Laws dating to 1969 protect Syria’s General Intelligence division from prosecution, except by their superior officer. In a 2008 decree President Bashar al-Assad extended the law to give all 15 branches of the security services immunity from prosecution, a cover that will not be lifted when emergency laws are abolished.
The link between the judiciary and the regime will also not be affected by the lifting of the state of emergency: President Bashar al-Assad will continue to sit as head of the six-member Supreme Judicial Council with the Minister of Justice as his deputy.
“Syrian judges are under the control of the Baath and the intelligence. There is no independent judiciary. The problem is not the law but how they manipulate the law,” said Ayman Abdel Nour, a former Baath Party reformer, now editor of the All4Syria, a news site based in Dubai.
Emergency laws, introduced by the Baath Party in 1963 on their first day in power, grant Syria’s security services sweeping powers of arrest and detention without trial or access to a lawyer. Detainees can disappear for years inside security prisons that exist outside the criminal legal system.
The laws override many rights guaranteed under the Syrian Constitution, written exactly 10 years later, such as freedom of speech, assembly and movement. They have been used to impose travel bans on thousands of people deemed to be opponents of the regime.
State security can enter private homes at any time, as well as read emails and tap phones. Under the state of emergency, citizens are also required to gain security approval before undertaking many ordinary tasks, such as becoming a state school teacher or setting up a small business. The investigation commonly lasts several months.
The lifting of emergency laws has been a major demand of the unprecedented month-long protests against the regime, during which over 220 people have been killed and over 1,000 arrested, according to lists kept by local activists.
Supporters of the government argue the lifting of emergency laws will ease pressure on ordinary Syrians.
“I don’t think in the future security forces will arrest any citizen without a clear charge and if they do arrest someone it should be through legal procedures and they should be tried by the normal judiciary,” said the director of a Damascus-based think-tank who is an adviser to the Baath Party Command, the body that studied the lifting of emergency laws. He asked not to give his name because of the sensitive nature of the subject.
Contrary to earlier reports, no new anti-terrorism law will be passed by the government when emergency laws are abolished, according to a senior official quoted on Wednesday in Al Watan, a Syrian daily owned by the president’s brother-in-law.
The existing criminal laws of Syria’s Penal Code have been deemed sufficient to counter the threat of terrorism, said the paper’s report.
The cabinet also passed a draft law to abolish the Supreme State Security Court (SSSC), which exists outside the ordinary criminal justice system and where trials are a “sham,” according to a report by Human Rights Watch.

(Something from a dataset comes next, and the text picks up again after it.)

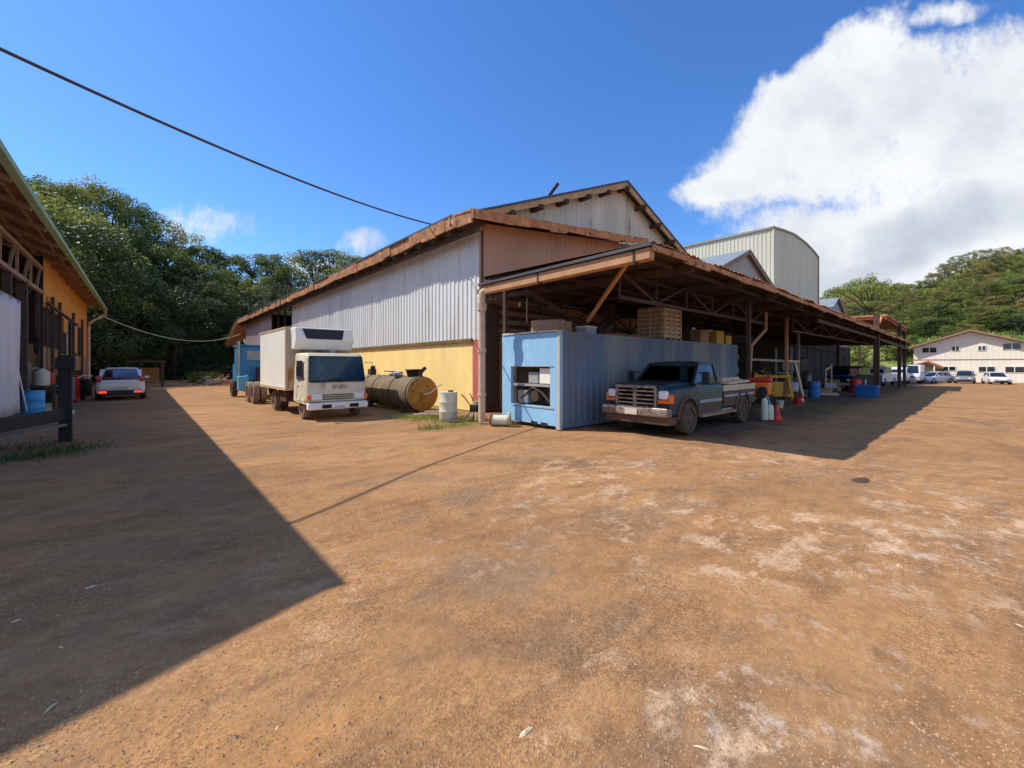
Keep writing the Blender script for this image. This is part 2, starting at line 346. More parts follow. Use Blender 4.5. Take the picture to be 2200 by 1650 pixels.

Syria’s Military Court, where thousands of Kurds and suspected Islamists have been sentenced, however, has not been abolished.
The cabinet also decided to allow citizens the right to apply for permission to hold peaceful protests, a right already guaranteed under Article 39 of the Constitution but suspended by emergency laws.
Analysts were pessimistic that lifting emergency laws would mean an end to arrests of political opponents pointing to draconian criminal laws such as those used in 2005 to jail member of the Damascus Declaration, the first unified opposition movement in Syria.
The men were all given sentences of up to five years on charges including “weakening national sentiment,” “belonging to a secret society” and “spreading false news.”
“They are trying to give everything they can but without touching the foundations of the totalitarian regime,” said Radwan Ziadeh, director of the Damascus Center for Human Rights Studies and a visiting scholar at the Carr Center for Human Rights at Harvard University.
“What Syria needs is a new constitution that makes a clear explanation of executive, judicial and legislative powers. Now they are all mixed up in the powers of the president,” he added.
Also unaffected will be Law 49, making membership in the Muslim Brotherhood a crime punishable by death, and Article 8 of Syria’s Constitution, which gives the Baath Party the right to be “the leading party of state and society.”
Sami Moubayed, a Syrian historian and editor of Forward magazine, argued that without comprehensive political and economic reforms, the lifting of emergency laws would do little to meet the demands of protestors.
“There also needs to be a political solution: An end to one party rule, political freedom and a strong and serious campaign against corruption,” he said.
A Party’s Law, allowing multi-party politics in Syria for the first time during the Baath Party’s rule, would come into force, Moubayed said, ahead of this year’s parliamentary elections, due to be held in May but likely to be postponed until September.
But he warned against expectations of dramatic change.
“The Party’s Law will make no real difference until 2015. No party this year will have time to mount a real challenge to the Baath Party, which has some 1.5 million members,” he said.
For at least one protestor in the port city of Banias, taking to the street on Tuesday night after news broke of the decision to lift emergency laws, the reform came as too little too late.
“It wasn’t the government who lifted the emergency law, it was the people,” he said. “According to the emergency law, the security forces are not justified in using massive force against people. But they do. They were shooting before it was lifted and they were still shooting after it was lifted.”